Modern anthropology goes to great depths in understanding hegemony in our globalized world of open borders, open economies, governmental deregulation, the enormous growth and power of the private sector, widespread media influence – essentially the global ‘free market’ or neoliberalism. Neoliberalism is an economic model championed by University of Chicago economists since the 1970s (but its roots go much deeper, which I will not dwell on here) with the likes of Milton Friedman and his influence on Reagan in the US and Thatcher in the UK. It essentially gives absolute power and freedom to the market for all individuals in all societies to take part in, with each government acting to support its people entering the free market (through job training programs and buttressing the growth of the private sector through tax breaks, subsidies, and the like) – which is largely what we have today in the US with few exceptions. Classical liberalism relies on social programs supporting individual rights such as unions, welfare, and social security to fill in the spaces and inconsistencies that a capitalist society inherently leaves in its path, but what makes neoliberalism even ‘liberal’ at all in this sense is how it approaches the market for everyone to be a part of. ‘Neoconservatism’, on the other side, takes neoliberalism’s economic and social principles but with the added ‘state-centric’ importance in protecting national borders, patriotism to the nation state, and an enormous national defense to protect it all.

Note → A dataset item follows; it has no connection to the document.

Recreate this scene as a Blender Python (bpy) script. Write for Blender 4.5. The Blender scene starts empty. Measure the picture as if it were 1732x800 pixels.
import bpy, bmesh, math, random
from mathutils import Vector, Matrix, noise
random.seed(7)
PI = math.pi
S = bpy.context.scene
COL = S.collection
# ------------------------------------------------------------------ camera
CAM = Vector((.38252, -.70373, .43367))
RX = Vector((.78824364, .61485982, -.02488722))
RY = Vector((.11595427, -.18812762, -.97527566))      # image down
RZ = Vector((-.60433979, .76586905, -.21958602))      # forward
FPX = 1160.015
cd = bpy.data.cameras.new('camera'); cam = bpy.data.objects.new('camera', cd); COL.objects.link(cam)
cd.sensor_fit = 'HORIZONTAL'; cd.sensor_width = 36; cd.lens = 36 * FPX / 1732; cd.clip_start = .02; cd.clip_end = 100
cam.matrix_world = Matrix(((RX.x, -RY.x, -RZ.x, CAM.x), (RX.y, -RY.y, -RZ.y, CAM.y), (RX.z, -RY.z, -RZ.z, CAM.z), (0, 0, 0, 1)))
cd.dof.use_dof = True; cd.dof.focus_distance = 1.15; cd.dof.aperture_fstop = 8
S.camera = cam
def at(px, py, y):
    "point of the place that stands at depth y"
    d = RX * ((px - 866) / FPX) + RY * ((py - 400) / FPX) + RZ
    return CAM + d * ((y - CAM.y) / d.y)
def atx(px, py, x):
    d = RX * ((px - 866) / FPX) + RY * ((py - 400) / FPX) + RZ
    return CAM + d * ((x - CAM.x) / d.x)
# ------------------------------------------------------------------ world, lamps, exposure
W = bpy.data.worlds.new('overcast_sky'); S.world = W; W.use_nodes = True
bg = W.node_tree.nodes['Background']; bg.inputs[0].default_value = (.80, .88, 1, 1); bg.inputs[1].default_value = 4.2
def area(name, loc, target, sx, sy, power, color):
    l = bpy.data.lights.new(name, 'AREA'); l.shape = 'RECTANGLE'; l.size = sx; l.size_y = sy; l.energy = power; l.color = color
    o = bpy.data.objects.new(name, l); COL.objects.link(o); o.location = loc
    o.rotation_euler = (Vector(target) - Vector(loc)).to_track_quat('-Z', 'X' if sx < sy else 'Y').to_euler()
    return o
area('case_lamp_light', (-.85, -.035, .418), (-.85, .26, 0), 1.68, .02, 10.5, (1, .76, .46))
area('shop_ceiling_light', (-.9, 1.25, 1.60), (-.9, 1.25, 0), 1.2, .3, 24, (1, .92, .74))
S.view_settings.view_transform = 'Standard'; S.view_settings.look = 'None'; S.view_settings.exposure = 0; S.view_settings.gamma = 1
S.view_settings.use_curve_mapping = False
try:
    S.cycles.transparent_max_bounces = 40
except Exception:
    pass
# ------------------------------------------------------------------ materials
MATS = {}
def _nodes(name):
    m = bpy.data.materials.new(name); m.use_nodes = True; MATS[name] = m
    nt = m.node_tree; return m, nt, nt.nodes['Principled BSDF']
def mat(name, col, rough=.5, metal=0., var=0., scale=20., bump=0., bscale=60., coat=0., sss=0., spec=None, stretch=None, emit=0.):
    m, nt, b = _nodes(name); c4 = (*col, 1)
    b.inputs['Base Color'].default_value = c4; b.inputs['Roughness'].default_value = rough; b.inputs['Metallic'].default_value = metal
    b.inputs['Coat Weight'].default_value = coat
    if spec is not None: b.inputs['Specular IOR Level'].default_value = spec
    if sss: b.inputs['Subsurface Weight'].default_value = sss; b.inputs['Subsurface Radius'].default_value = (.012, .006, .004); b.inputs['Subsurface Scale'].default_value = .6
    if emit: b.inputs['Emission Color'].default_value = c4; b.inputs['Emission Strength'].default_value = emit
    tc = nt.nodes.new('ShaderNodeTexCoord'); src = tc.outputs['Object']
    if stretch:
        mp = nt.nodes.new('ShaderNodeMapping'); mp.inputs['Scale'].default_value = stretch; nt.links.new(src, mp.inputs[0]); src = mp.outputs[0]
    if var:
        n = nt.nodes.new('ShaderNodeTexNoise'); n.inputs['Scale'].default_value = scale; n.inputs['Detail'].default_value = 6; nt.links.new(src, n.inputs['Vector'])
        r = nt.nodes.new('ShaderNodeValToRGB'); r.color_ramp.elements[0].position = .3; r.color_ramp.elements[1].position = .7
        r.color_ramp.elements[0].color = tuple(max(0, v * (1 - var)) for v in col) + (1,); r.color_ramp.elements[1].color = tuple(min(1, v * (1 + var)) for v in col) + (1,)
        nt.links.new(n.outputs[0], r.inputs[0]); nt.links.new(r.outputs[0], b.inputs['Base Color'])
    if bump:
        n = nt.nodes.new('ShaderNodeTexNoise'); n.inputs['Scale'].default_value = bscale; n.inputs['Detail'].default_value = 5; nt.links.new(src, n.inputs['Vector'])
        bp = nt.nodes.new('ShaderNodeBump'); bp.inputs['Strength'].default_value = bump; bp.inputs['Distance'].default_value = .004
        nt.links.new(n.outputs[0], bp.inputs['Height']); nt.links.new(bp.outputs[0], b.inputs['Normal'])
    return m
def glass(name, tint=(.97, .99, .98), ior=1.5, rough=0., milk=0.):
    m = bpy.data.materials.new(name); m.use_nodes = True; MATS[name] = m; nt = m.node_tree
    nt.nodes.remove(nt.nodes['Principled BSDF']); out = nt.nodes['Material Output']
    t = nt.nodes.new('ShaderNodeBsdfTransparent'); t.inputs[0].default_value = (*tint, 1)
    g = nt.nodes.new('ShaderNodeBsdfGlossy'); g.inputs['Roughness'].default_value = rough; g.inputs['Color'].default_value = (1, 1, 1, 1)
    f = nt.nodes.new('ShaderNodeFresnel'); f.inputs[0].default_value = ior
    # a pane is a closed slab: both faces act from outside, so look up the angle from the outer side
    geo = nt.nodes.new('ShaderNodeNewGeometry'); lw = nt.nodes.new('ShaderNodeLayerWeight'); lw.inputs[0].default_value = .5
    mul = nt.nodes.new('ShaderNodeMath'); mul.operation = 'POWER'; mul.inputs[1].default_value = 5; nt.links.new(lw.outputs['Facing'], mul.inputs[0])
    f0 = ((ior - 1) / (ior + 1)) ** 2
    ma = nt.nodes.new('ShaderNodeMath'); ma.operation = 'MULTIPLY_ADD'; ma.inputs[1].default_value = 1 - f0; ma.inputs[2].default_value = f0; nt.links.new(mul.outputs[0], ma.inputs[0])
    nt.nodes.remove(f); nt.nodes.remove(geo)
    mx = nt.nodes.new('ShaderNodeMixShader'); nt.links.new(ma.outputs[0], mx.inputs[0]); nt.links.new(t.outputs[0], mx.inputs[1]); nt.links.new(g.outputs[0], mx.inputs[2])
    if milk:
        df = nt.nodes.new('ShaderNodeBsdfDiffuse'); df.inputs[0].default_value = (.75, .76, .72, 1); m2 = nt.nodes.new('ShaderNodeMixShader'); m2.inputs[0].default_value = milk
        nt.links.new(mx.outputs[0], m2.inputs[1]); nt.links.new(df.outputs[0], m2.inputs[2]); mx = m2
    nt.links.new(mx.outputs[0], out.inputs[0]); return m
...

The main line of argument against this economic approach is that it reifies the ‘free market’, or tries to make reality out of the abstract. The ‘free market’ we take part in is a product of hegemony just like Coke advertising is to an American mind and because it is an abstract concept and not objective reality, when we rely so heartily on it as neoliberalism does, great inconsistencies and social problems appear. Neoliberal hegemony makes common sense out of the competitive ‘nature’ of humans as applied to the politics of the economy, but that ‘nature’ is entirely subjective and that is what is key to this understanding (and why Social Darwinism via Herbert Spencer was disproved even before the 20th century as attempting to reify ‘race’ and ‘class’ in a hierarchical system). The rich getting richer and the poor getting poorer is common sense to neoliberal hegemony because of a reified individual socioeconomic status – but there is nothing more real about that than saying money grows on trees, hegemonically speaking – socioeconomic status became imprinted in logic as soon as neoliberalism deemed it so as an economic force, with morality being more associated with poverty than ever (i.e. drug use, welfare dependency, criminality), rather than an enormous shortcoming of our economic system we have in place in people’s access to the ‘free’ market of realistic growth (beyond a plethora minimum wage jobs with no upward mobility that no one really wants – besides immigrants whose hegemonies make these low-level jobs seem adequate in comparison to the lives they have had in another country). One could argue ideologues such as Rush Limbaugh and Glenn Beck make their careers on defending the social effects of this very reified hegemony of the free market, but I’m getting way ahead of myself.

What is most prescient of the issue is that neoliberalism, globalization, and the ‘free market’ are the products of US-led western minds, and when it is forced (or coerced through the World Bank, IMF, NAFTA, etc.) onto other countries, societies, and cultures it is an instance of imperialism, NOT the reified ‘succumbing to the forces of modernity’ that we reason in our hegemonic minds. What our western hegemony erases in its path of dominance is extremely important to cultural anthropologists, myself (obviously) included. Chile has a brutal history in dealing with this, as well as much of the Latin American continent of which I intend to further my study in.

I feel that I need to include this post on hegemony and neoliberalism before I delve deeper into Chilean history, its key social figures, and its modern society that I plan to include in later posts dealing within the context of anthropological understanding. Without this introduction I would get ahead of myself too fast before showing why these concepts matter so much to anthropologists (and thus what can be learned from anthropology) and how change is indeed possible, at the very least from this point of view of looking at hegemony through discursive practice and its effect on the individual (for more on this, see J.K. Gibson-Graham’s A Postcapitalist Politics). What underlies all of this is my belief that culture is what makes humanity so unique and its differences so illuminating and important to our modern world that, in turn, makes my education in anthropology so necessary and rewarding. With neoliberalism as a global force actively wiping out cultural distinctiveness in each society’s reified ‘path to modernity’ (not to mention the very real disastrous environmental effects it leaves on each ecosystem with its large-scale industry and agriculture) we lose so much of humanity in the local knowledge we can all learn from that cultures produce through their own hegemony rather than from inheriting ours (my post on the bar scene in Bellavista further illuminates this problem that I find). So, bear with me while I delve into why Chile matters in the context of all this.